══ Data provided
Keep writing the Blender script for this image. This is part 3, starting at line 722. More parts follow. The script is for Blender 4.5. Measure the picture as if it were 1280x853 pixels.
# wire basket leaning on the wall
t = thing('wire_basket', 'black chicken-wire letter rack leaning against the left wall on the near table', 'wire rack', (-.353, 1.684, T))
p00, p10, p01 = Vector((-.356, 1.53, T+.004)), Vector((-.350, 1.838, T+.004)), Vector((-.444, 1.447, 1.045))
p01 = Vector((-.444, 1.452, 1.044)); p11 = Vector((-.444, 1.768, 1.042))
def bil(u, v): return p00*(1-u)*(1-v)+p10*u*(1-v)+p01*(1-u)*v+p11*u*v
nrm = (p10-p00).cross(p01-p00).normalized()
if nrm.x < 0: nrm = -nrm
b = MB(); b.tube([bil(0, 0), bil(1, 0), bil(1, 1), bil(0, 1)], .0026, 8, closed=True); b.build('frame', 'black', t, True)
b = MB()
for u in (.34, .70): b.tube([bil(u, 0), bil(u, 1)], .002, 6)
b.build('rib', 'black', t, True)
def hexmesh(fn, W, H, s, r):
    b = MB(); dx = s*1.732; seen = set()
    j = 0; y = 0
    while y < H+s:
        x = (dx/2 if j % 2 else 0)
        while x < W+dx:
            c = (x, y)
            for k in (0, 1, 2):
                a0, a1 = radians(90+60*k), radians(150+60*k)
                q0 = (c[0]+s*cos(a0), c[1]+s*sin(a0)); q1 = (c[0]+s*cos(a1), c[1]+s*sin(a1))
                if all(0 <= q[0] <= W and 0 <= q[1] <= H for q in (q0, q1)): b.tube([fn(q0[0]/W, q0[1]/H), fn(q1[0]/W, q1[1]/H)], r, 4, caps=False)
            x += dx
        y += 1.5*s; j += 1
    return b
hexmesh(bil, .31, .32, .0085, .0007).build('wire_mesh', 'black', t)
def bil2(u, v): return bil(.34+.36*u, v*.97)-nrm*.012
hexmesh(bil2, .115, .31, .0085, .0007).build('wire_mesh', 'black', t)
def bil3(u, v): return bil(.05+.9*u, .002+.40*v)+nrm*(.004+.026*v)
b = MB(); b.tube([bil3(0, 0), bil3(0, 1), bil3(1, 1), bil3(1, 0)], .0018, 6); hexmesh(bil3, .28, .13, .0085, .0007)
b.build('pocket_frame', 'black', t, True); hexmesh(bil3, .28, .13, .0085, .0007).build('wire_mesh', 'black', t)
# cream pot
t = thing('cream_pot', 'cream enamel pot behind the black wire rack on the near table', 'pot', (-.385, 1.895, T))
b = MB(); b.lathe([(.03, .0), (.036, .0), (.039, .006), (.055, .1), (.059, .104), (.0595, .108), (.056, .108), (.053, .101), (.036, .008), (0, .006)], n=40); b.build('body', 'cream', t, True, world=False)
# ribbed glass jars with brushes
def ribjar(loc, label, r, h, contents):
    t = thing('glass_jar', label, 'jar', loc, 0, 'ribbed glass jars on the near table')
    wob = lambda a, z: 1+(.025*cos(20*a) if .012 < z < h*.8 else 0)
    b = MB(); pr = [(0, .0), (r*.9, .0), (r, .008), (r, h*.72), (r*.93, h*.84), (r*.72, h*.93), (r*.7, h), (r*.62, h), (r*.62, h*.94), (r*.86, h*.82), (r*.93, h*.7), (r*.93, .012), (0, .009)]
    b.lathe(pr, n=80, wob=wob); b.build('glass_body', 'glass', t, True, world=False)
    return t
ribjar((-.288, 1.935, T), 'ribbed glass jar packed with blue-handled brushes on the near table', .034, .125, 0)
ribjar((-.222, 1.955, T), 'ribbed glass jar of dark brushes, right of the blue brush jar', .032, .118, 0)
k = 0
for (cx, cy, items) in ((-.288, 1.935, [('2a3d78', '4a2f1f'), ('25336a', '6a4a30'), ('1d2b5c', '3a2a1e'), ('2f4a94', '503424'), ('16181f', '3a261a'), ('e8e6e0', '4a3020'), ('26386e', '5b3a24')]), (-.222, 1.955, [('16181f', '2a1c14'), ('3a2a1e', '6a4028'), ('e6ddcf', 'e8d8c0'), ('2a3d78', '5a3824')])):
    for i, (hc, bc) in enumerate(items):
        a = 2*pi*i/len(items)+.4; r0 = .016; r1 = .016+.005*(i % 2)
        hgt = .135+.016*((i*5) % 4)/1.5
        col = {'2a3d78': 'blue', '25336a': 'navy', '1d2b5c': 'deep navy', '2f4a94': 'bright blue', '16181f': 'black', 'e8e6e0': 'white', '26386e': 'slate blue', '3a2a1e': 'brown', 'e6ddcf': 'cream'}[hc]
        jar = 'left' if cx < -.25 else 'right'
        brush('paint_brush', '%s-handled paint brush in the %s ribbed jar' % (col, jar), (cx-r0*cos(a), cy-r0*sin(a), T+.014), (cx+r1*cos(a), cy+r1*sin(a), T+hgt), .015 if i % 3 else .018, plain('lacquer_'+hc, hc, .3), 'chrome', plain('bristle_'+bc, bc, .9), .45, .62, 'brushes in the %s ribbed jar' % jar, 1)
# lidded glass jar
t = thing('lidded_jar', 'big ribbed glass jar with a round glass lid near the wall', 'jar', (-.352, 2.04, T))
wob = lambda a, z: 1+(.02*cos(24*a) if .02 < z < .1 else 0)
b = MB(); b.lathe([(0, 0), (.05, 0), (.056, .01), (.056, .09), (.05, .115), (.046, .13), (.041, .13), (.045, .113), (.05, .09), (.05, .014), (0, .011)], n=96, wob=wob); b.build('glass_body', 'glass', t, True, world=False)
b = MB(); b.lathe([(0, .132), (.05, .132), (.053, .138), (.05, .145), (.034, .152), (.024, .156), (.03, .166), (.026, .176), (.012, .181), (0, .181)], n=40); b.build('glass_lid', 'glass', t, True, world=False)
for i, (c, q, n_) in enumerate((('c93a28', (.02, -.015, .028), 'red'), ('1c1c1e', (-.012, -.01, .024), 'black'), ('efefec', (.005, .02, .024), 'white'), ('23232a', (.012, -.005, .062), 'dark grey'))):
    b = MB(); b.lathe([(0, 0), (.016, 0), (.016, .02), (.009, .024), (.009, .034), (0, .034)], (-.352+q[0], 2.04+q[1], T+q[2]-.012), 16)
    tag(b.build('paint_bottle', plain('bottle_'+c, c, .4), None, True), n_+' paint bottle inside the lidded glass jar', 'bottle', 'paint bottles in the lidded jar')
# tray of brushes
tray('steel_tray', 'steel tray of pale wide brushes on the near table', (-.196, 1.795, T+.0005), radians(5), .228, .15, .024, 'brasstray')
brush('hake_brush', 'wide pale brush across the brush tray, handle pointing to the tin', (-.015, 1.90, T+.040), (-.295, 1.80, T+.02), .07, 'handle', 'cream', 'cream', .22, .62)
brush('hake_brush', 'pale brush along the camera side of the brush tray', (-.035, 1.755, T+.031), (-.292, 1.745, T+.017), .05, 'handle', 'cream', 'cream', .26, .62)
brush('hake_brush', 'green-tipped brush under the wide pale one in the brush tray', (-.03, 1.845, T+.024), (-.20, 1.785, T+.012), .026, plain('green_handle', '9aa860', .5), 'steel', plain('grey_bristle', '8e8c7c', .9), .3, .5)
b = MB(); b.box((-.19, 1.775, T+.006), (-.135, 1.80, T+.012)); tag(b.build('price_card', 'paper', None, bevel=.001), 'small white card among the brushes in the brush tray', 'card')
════
Direction
Repeat every line of the data, exactly and in full.

Worked solution
Keep writing the Blender script for this image. This is part 3, starting at line 722. More parts follow. The script is for Blender 4.5. Measure the picture as if it were 1280x853 pixels.
# wire basket leaning on the wall
t = thing('wire_basket', 'black chicken-wire letter rack leaning against the left wall on the near table', 'wire rack', (-.353, 1.684, T))
p00, p10, p01 = Vector((-.356, 1.53, T+.004)), Vector((-.350, 1.838, T+.004)), Vector((-.444, 1.447, 1.045))
p01 = Vector((-.444, 1.452, 1.044)); p11 = Vector((-.444, 1.768, 1.042))
def bil(u, v): return p00*(1-u)*(1-v)+p10*u*(1-v)+p01*(1-u)*v+p11*u*v
nrm = (p10-p00).cross(p01-p00).normalized()
if nrm.x < 0: nrm = -nrm
b = MB(); b.tube([bil(0, 0), bil(1, 0), bil(1, 1), bil(0, 1)], .0026, 8, closed=True); b.build('frame', 'black', t, True)
b = MB()
for u in (.34, .70): b.tube([bil(u, 0), bil(u, 1)], .002, 6)
b.build('rib', 'black', t, True)
def hexmesh(fn, W, H, s, r):
    b = MB(); dx = s*1.732; seen = set()
    j = 0; y = 0
    while y < H+s:
        x = (dx/2 if j % 2 else 0)
        while x < W+dx:
            c = (x, y)
            for k in (0, 1, 2):
                a0, a1 = radians(90+60*k), radians(150+60*k)
                q0 = (c[0]+s*cos(a0), c[1]+s*sin(a0)); q1 = (c[0]+s*cos(a1), c[1]+s*sin(a1))
                if all(0 <= q[0] <= W and 0 <= q[1] <= H for q in (q0, q1)): b.tube([fn(q0[0]/W, q0[1]/H), fn(q1[0]/W, q1[1]/H)], r, 4, caps=False)
            x += dx
        y += 1.5*s; j += 1
    return b
hexmesh(bil, .31, .32, .0085, .0007).build('wire_mesh', 'black', t)
def bil2(u, v): return bil(.34+.36*u, v*.97)-nrm*.012
hexmesh(bil2, .115, .31, .0085, .0007).build('wire_mesh', 'black', t)
def bil3(u, v): return bil(.05+.9*u, .002+.40*v)+nrm*(.004+.026*v)
b = MB(); b.tube([bil3(0, 0), bil3(0, 1), bil3(1, 1), bil3(1, 0)], .0018, 6); hexmesh(bil3, .28, .13, .0085, .0007)
b.build('pocket_frame', 'black', t, True); hexmesh(bil3, .28, .13, .0085, .0007).build('wire_mesh', 'black', t)
# cream pot
t = thing('cream_pot', 'cream enamel pot behind the black wire rack on the near table', 'pot', (-.385, 1.895, T))
b = MB(); b.lathe([(.03, .0), (.036, .0), (.039, .006), (.055, .1), (.059, .104), (.0595, .108), (.056, .108), (.053, .101), (.036, .008), (0, .006)], n=40); b.build('body', 'cream', t, True, world=False)
# ribbed glass jars with brushes
def ribjar(loc, label, r, h, contents):
    t = thing('glass_jar', label, 'jar', loc, 0, 'ribbed glass jars on the near table')
    wob = lambda a, z: 1+(.025*cos(20*a) if .012 < z < h*.8 else 0)
    b = MB(); pr = [(0, .0), (r*.9, .0), (r, .008), (r, h*.72), (r*.93, h*.84), (r*.72, h*.93), (r*.7, h), (r*.62, h), (r*.62, h*.94), (r*.86, h*.82), (r*.93, h*.7), (r*.93, .012), (0, .009)]
    b.lathe(pr, n=80, wob=wob); b.build('glass_body', 'glass', t, True, world=False)
    return t
ribjar((-.288, 1.935, T), 'ribbed glass jar packed with blue-handled brushes on the near table', .034, .125, 0)
ribjar((-.222, 1.955, T), 'ribbed glass jar of dark brushes, right of the blue brush jar', .032, .118, 0)
k = 0
for (cx, cy, items) in ((-.288, 1.935, [('2a3d78', '4a2f1f'), ('25336a', '6a4a30'), ('1d2b5c', '3a2a1e'), ('2f4a94', '503424'), ('16181f', '3a261a'), ('e8e6e0', '4a3020'), ('26386e', '5b3a24')]), (-.222, 1.955, [('16181f', '2a1c14'), ('3a2a1e', '6a4028'), ('e6ddcf', 'e8d8c0'), ('2a3d78', '5a3824')])):
    for i, (hc, bc) in enumerate(items):
        a = 2*pi*i/len(items)+.4; r0 = .016; r1 = .016+.005*(i % 2)
        hgt = .135+.016*((i*5) % 4)/1.5
        col = {'2a3d78': 'blue', '25336a': 'navy', '1d2b5c': 'deep navy', '2f4a94': 'bright blue', '16181f': 'black', 'e8e6e0': 'white', '26386e': 'slate blue', '3a2a1e': 'brown', 'e6ddcf': 'cream'}[hc]
        jar = 'left' if cx < -.25 else 'right'
        brush('paint_brush', '%s-handled paint brush in the %s ribbed jar' % (col, jar), (cx-r0*cos(a), cy-r0*sin(a), T+.014), (cx+r1*cos(a), cy+r1*sin(a), T+hgt), .015 if i % 3 else .018, plain('lacquer_'+hc, hc, .3), 'chrome', plain('bristle_'+bc, bc, .9), .45, .62, 'brushes in the %s ribbed jar' % jar, 1)
# lidded glass jar
t = thing('lidded_jar', 'big ribbed glass jar with a round glass lid near the wall', 'jar', (-.352, 2.04, T))
wob = lambda a, z: 1+(.02*cos(24*a) if .02 < z < .1 else 0)
b = MB(); b.lathe([(0, 0), (.05, 0), (.056, .01), (.056, .09), (.05, .115), (.046, .13), (.041, .13), (.045, .113), (.05, .09), (.05, .014), (0, .011)], n=96, wob=wob); b.build('glass_body', 'glass', t, True, world=False)
b = MB(); b.lathe([(0, .132), (.05, .132), (.053, .138), (.05, .145), (.034, .152), (.024, .156), (.03, .166), (.026, .176), (.012, .181), (0, .181)], n=40); b.build('glass_lid', 'glass', t, True, world=False)
for i, (c, q, n_) in enumerate((('c93a28', (.02, -.015, .028), 'red'), ('1c1c1e', (-.012, -.01, .024), 'black'), ('efefec', (.005, .02, .024), 'white'), ('23232a', (.012, -.005, .062), 'dark grey'))):
    b = MB(); b.lathe([(0, 0), (.016, 0), (.016, .02), (.009, .024), (.009, .034), (0, .034)], (-.352+q[0], 2.04+q[1], T+q[2]-.012), 16)
    tag(b.build('paint_bottle', plain('bottle_'+c, c, .4), None, True), n_+' paint bottle inside the lidded glass jar', 'bottle', 'paint bottles in the lidded jar')
# tray of brushes
tray('steel_tray', 'steel tray of pale wide brushes on the near table', (-.196, 1.795, T+.0005), radians(5), .228, .15, .024, 'brasstray')
brush('hake_brush', 'wide pale brush across the brush tray, handle pointing to the tin', (-.015, 1.90, T+.040), (-.295, 1.80, T+.02), .07, 'handle', 'cream', 'cream', .22, .62)
brush('hake_brush', 'pale brush along the camera side of the brush tray', (-.035, 1.755, T+.031), (-.292, 1.745, T+.017), .05, 'handle', 'cream', 'cream', .26, .62)
brush('hake_brush', 'green-tipped brush under the wide pale one in the brush tray', (-.03, 1.845, T+.024), (-.20, 1.785, T+.012), .026, plain('green_handle', '9aa860', .5), 'steel', plain('grey_bristle', '8e8c7c', .9), .3, .5)
b = MB(); b.box((-.19, 1.775, T+.006), (-.135, 1.80, T+.012)); tag(b.build('price_card', 'paper', None, bevel=.001), 'small white card among the brushes in the brush tray', 'card')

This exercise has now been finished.